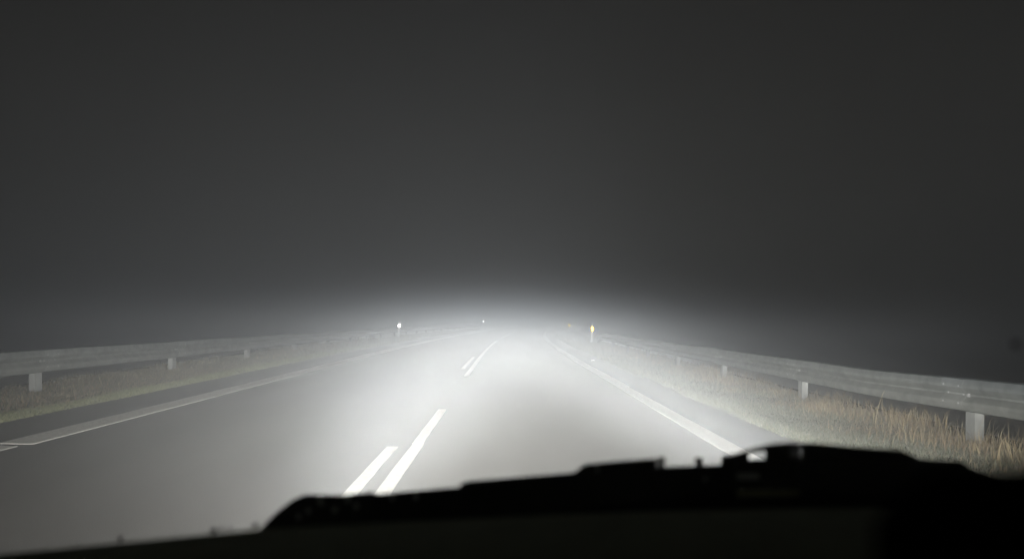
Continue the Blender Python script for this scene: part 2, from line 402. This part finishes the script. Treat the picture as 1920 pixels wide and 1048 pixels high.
# windscreen: curved glass slab from the cowl up to the roof
def ws(X, t, off=0.):
    rd = rearD(X); return (X, .80+rd*(1-.35*t)-.66*t-.05*t*(1-t)+off, .86-.09*(abs(X-.29)/.84)**2+(.56+.07*(abs(X-.29)/.84)**2)*t+off*.8)
gxs = [.29+.78*k/12 for k in range(-12, 13)]; vs = []; fs = []; n2 = len(gxs); T_ = 9
for off in (0., .005):
    for i in range(T_):
        for X in gxs: vs.append(ws(X, i/(T_-1), off))
q = n2*T_
for i in range(T_-1):
    for j in range(n2-1):
        a = i*n2+j; fs += [(a, a+1, a+n2+1, a+n2), (q+a, q+a+n2, q+a+n2+1, q+a+1)]
for j in range(n2-1): fs += [(j, q+j, q+j+1, j+1), ((T_-1)*n2+j, (T_-1)*n2+j+1, q+(T_-1)*n2+j+1, q+(T_-1)*n2+j)]
for i in range(T_-1): fs += [(i*n2, (i+1)*n2, q+(i+1)*n2, q+i*n2), (i*n2+n2-1, q+i*n2+n2-1, q+(i+1)*n2+n2-1, (i+1)*n2+n2-1)]
cpart(new_obj('windscreen', vs, fs, M['glass'], car, True))
# pillars and roof
for X in (gxs[0], gxs[-1]):
    s_ = -1 if X < .29 else 1; mb = MB()
    mb.loft([[(p[0]+s_*.005, p[1]+.02, p[2]), (p[0]+s_*.07, p[1]-.0, p[2]), (p[0]+s_*.07, p[1]-.09, p[2]), (p[0]+s_*.012, p[1]-.07, p[2])] for p in (ws(X, t/6-.03) for t in range(7))])
    cpart(mb.build('pillar', M['dash'], car, bevel=.01))
mb = MB(); 
ring = [(x, ws(x, 1.0)[2]) for x in gxs]
mb.loft([[(x, Y(x) if callable(Y) else Y, z+.008+dz) for x, z in ring]+[(x, Y(x) if callable(Y) else Y, z+.05+dz) for x, z in ring[::-1]] for Y, dz in ((lambda x: ws(x, 1.0)[1]-.012, 0), (-.6, .04), (-1.4, .02), (-2.2, -.06))])
cpart(mb.build('roof', M['dash'], car))
# dashboard with its instrument hood
mb = MB(); rings = []
edge = [(-140, 1050), (0, 1038), (225, 1017), (480, 992), (600, 985), (900, 970), (1200, 958), (1500, 952), (1750, 950), (1920, 950), (2050, 950)]
vs = []; fs = []
for x, y in edge:
    far = P(x, y, .70)
    X = far[0]
    vs += [(X, far[1], far[2]-.10), far, (X*1.0, .60, far[2]-.012), (X*1.0, .42, far[2]-.05), (X*1.0, .34, far[2]-.09), (X*1.0, .30, far[2]-.20), (X, .32, .45)]
r_ = 7
for j in range(len(edge)-1):
    for k in range(r_-1): fs.append((j*r_+k, j*r_+k+1, (j+1)*r_+k+1, (j+1)*r_+k))
cpart(new_obj('dashboard', vs, fs, M['dash'], car, True))
mb = MB()
hood = [P(1780, 985, .2), P(1820, 930, .2), P(1860, 897, .2), P(1920, 872, .2), P(2040, 862, .2), P(2200, 880, .2), P(2260, 960, .2)]
mb.loft([[(p[0], p[1]+dy, p[2]-abs(dy)*.25) for p in hood]+[(hood[-1][0], hood[0][1]+dy, .80), (hood[0][0], hood[0][1]+dy, .80)] for dy in (-.04, -.015, .015, .04)])
cpart(mb.build('vent_hood', M['flock'], car, smooth=True))
# headlights
SP = []
for X in (-.50, 1.08):
    mb = MB(); cyl = lambda r0, y: [(X+r0*math.cos(k*math.pi/12), y, .45+r0*.75*math.sin(k*math.pi/12)) for k in range(24)]
    mb.loft([cyl(.115, 1.25), cyl(.12, 1.36), cyl(.112, 1.415)]); hl = cpart(mb.build('headlight', M['black_plastic'], car))
    mb = MB(); mb.loft([cyl(.095, 1.416), cyl(.09, 1.43), cyl(.06, 1.44), cyl(.02, 1.444)]); l_ = mb.build('lens', M['lens'], hl, True)
    SP.append(X)
# wiper: blade, ridge, end cap, joint block and arm
wip = empty('wiper'); wip.parent = car; wip.location = OFF
def bar(name, top, bot, D, th, mat_=None, bev=.003):
    """a bar through the given upper and lower edge points, with thickness th along the view depth"""
    mb = MB(); rings = []
    for (xt, yt), (xb, yb) in zip(top, bot):
        d = D(xt) if callable(D) else D
        rings.append([P(xt, yt, d), P(xt, yt+2, d+th), P(xb, yb, d+th), P(xb, yb, d)])
    mb.loft(rings); return mb.build(name, mat_ or M['rubber'], wip, bevel=bev, seg=3)
WD = lambda x: .86-.00002*abs(x-900)
bar('blade', [(520, 962), (600, 934), (860, 912), (1085, 890), (1250, 874), (1400, 868), (1500, 866)],
    [(520, 1010), (600, 1006), (860, 990), (1085, 978), (1250, 968), (1400, 962), (1500, 960)], WD, .014)
bar('end_cap', [(488, 990), (520, 958), (548, 936), (572, 926), (640, 927), (705, 921)],
    [(488, 1000), (520, 1000), (548, 998), (572, 996), (640, 990), (705, 985)], .845, .035)
bar('blade_ridge', [(862, 906), (878, 901), (1078, 885), (1096, 869), (1180, 862), (1232, 858)],
    [(866, 926), (900, 924), (1086, 912), (1092, 906), (1180, 900), (1232, 896)], .855, .02)
for x0, x1 in ((1233, 1246), (1303, 1318)):
    bar('blade_clip', [(x0, 857), (x1, 856)], [(x0, 893), (x1, 892)], .855, .022, bev=.001)
bar('blade_ridge', [(1352, 853), (1386, 850)], [(1352, 893), (1386, 893)], .855, .02)
# joint block with two openings through it, made of bars around the gaps
TOPC = [(1380, 851), (1400, 843), (1440, 832), (1480, 829), (1540, 831), (1600, 837), (1660, 841), (1690, 843), (1708, 851), (1722, 859)]
bar('joint_cover', TOPC, [(1380, 852)]+[(x, y+(7 if x < 1410 else 13 if x < 1450 else 9)) for x, y in TOPC[1:]], .83, .05, M['black_plastic'], .0015)
bar('joint_block', [(1374, 850), (1404, 848)], [(1374, 905), (1404, 905)], .832, .046, M['black_plastic'], .001)
bar('joint_block', [(1434, 838), (1484, 834)], [(1434, 905), (1484, 905)], .832, .046, M['black_plastic'], .001)
bar('joint_block', [(1503, 836), (1600, 843), (1690, 850), (1718, 864)], [(1503, 962), (1600, 960), (1690, 955), (1718, 950)], .832, .046, M['black_plastic'], .001)
bar('joint_block', [(1404, 861), (1503, 853)], [(1404, 905), (1503, 905)], .834, .042, M['black_plastic'], .001)
bar('arm', [(1500, 868), (1712, 858), (1760, 861), (1806, 863), (1816, 874), (1900, 902), (2000, 925)],
    [(1500, 960), (1712, 952), (1760, 952), (1806, 955), (1816, 958), (1900, 985), (2000, 1010)], .80, .018, M['black_plastic'])
bar('arm_cover', [(1374, 903), (1500, 903), (1700, 903)], [(1374, 960), (1500, 958), (1700, 955)], .828, .01, M['black_plastic'], .001)
bar('rivet', [(1480, 838), (1502, 838)], [(1480, 854), (1502, 854)], .826, .004, M['post'], .001)
# small pale chips: glints on the end cap and blade put into their colour
for x, y, r0 in ((600, 938, .0030), (652, 936, .0036), (668, 948, .0032), (628, 955, .0034), (578, 958, .003), (560, 968, .0026), (604, 944, .002), (735, 934, .0025), (780, 932, .0025), (1322, 897, .0032), (1120, 880, .002)):
    mb = MB(); c = P(x, y, .839 if x < 720 else .853)
    mb.loft([[(c[0]+r0*rr*math.cos(k*math.pi/4), c[1]-r0*yy, c[2]+r0*1.3*rr*math.sin(k*math.pi/4)) for k in range(8)] for rr, yy in ((1, -.8), (1, 0), (.8, .35), (.4, .55))])
    mb.build('glint_chip', M['drop'], wip, True)
# pale strips on the arm cover, their colour standing in for dim highlights
bar('strip', [(1382, 918), (1500, 917), (1640, 917)], [(1382, 931), (1500, 931), (1640, 930)], .822, .003, M['glint_strip'], .0008)
bar('strip', [(1382, 886), (1424, 886)], [(1382, 898), (1424, 898)], .824, .003, mat('pale_glint_grey', (.7, .75, .7), .6), .0008)
# specks of dirt along the rim of the cowl
for i, (x, y, s_) in enumerate([(226, 1009, .0030), (400, 994, .0034), (415, 990, .0022), (432, 991, .0018), (478, 984, .003), (330, 1001, .0015)]):
    mb = MB(); c = P(x, y, .80)
    mb.loft([[(c[0]+s_*r0*math.cos(k*math.pi/3), c[1]+s_*r0*math.sin(k*math.pi/3), c[2]+s_*zz) for k in range(6)] for r0, zz in ((.4, -1.2), (1, -.5), (.9, .5), (.4, 1))])
    o = mb.build('dirt_speck', M['rubber']); 
    tag(o, 'tiny dark crumb of dirt lying along the rim below the windscreen', 'dirt crumb', 'crumbs of dirt at the windscreen rim')

mb = MB(); c = P(1905, 645, .492); r0 = .0026
mb.loft([[(c[0]+r0*rr*math.cos(k*math.pi/5)*(1+.2*math.sin(k*1.9)), c[1]+yy, c[2]+r0*rr*math.sin(k*math.pi/5)) for k in range(10)] for rr, yy in ((.5, -.0008), (1, -.0002), (1, .0004), (.5, .0008))])
o = mb.build('dirt_spot', M['rubber']); tag(o, 'small dark speck of dirt stuck on the windscreen at the right, blurred', 'dirt spot')

# ------------------------------------------------------------------ lights: the two lit headlamps of the car
def beam_nodes(l, stray):
    l.use_nodes = True; nt = l.node_tree; em = nt.nodes['Emission']
    tcn = nt.nodes.new('ShaderNodeTexCoord'); sp = nt.nodes.new('ShaderNodeSeparateXYZ')
    nt.links.new(tcn.outputs['Normal'], sp.inputs[0])
    def mth(op, a, b=None, c=None):
        n = nt.nodes.new('ShaderNodeMath'); n.operation = op
        for i, v in enumerate((a, b, c)):
            if v is None: continue
            if isinstance(v, (int, float)): n.inputs[i].default_value = v
            else: nt.links.new(v, n.inputs[i])
        return n.outputs[0]
    az = mth('ABSOLUTE', sp.outputs['Z']); az = mth('MAXIMUM', az, .02)
    tx = mth('DIVIDE', sp.outputs['X'], az); ty = mth('DIVIDE', sp.outputs['Y'], az)
    def gauss(v, w): return mth('EXPONENT', mth('MULTIPLY', mth('MULTIPLY', v, v), -1/(w*w)))
    hot = mth('MULTIPLY', gauss(tx, HW1), HOT); wide = mth('MULTIPLY', gauss(tx, HW2), WIDE)
    below = mth('MINIMUM', mth('SUBTRACT', ty, CUT), 0); above = mth('MAXIMUM', mth('SUBTRACT', ty, CUT), 0)
    vb = mth('EXPONENT', mth('DIVIDE', below, VB1)); vb2 = mth('EXPONENT', mth('DIVIDE', below, VB2))
    va = mth('DIVIDE', 1., mth('ADD', 1., mth('EXPONENT', mth('DIVIDE', mth('SUBTRACT', above, VA0), VA1))))
    low = mth('ADD', mth('MULTIPLY', hot, vb), mth('MULTIPLY', wide, vb2))
    low = mth('MULTIPLY', low, va)
    # stray light of the reflector: a faint upright plume and a broad veil that is weaker to the right
    dip = mth('SUBTRACT', 1., mth('MULTIPLY', gauss(mth('SUBTRACT', tx, DIPX), DIPW), .95))
    veil = mth('MULTIPLY', mth('MULTIPLY', gauss(mth('ADD', tx, .1), 1.7), dip), LEAK)
    plume = mth('MULTIPLY', mth('MULTIPLY', gauss(mth('SUBTRACT', tx, .12), .14), mth('EXPONENT', mth('DIVIDE', above, -.16))), PLUME)
    leak = mth('MULTIPLY', mth('EXPONENT', mth('DIVIDE', above, -VA2)), mth('ADD', veil, plume))
    s = mth('ADD', low, mth('MULTIPLY', mth('ADD', leak, AMB), stray))
    lf = nt.nodes.new('ShaderNodeLightFalloff'); lf.inputs['Smooth'].default_value = SMOOTH
    nt.links.new(s, lf.inputs['Strength']); nt.links.new(lf.outputs['Quadratic'], em.inputs['Strength'])
    # projector lamps: bluish light along the cutoff, warmer light further down
    cf = mth('DIVIDE', 1., mth('ADD', 1., mth('EXPONENT', mth('MULTIPLY', mth('SUBTRACT', ty, .025), -80.)))); mc = nt.nodes.new('ShaderNodeMix'); mc.data_type = 'RGBA'
    mc.inputs['A'].default_value = (1.0, .965, .915, 1); mc.inputs['B'].default_value = (.86, .91, 1.0, 1)
    nt.links.new(cf, mc.inputs['Factor']); nt.links.new(mc.outputs['Result'], em.inputs['Color'])
HW1, HW2, HOT, WIDE, CUT, VB1, VB2, VA0, VA1 = .180, .54, .63, .125, .0, .003, .10, .052, .013
VA2, LEAK, AMB, PLUME, DIPX, DIPW, SMOOTH = .36, .0140, .0001, .015, .55, .28, 5.4
for X in SP:
    l = bpy.data.lights.new('headlamp_beam', 'SPOT'); l.energy = 123000*(1 if X < 0 else .86); l.spot_size = R(150); l.spot_blend = .6; l.shadow_soft_size = .03
    beam_nodes(l, 1. if X < 0 else .15)
    o = bpy.data.objects.new('headlamp_beam', l); col.objects.link(o)
    o.parent = car; o.location = (X+OFF[0], 1.53+OFF[1], .455); o.rotation_euler = (R(90), 0, R(1.0))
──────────
▶ Task details:
Report how many lines above hold the string "from", giving nothing but the number.

▶ Exercise response:
2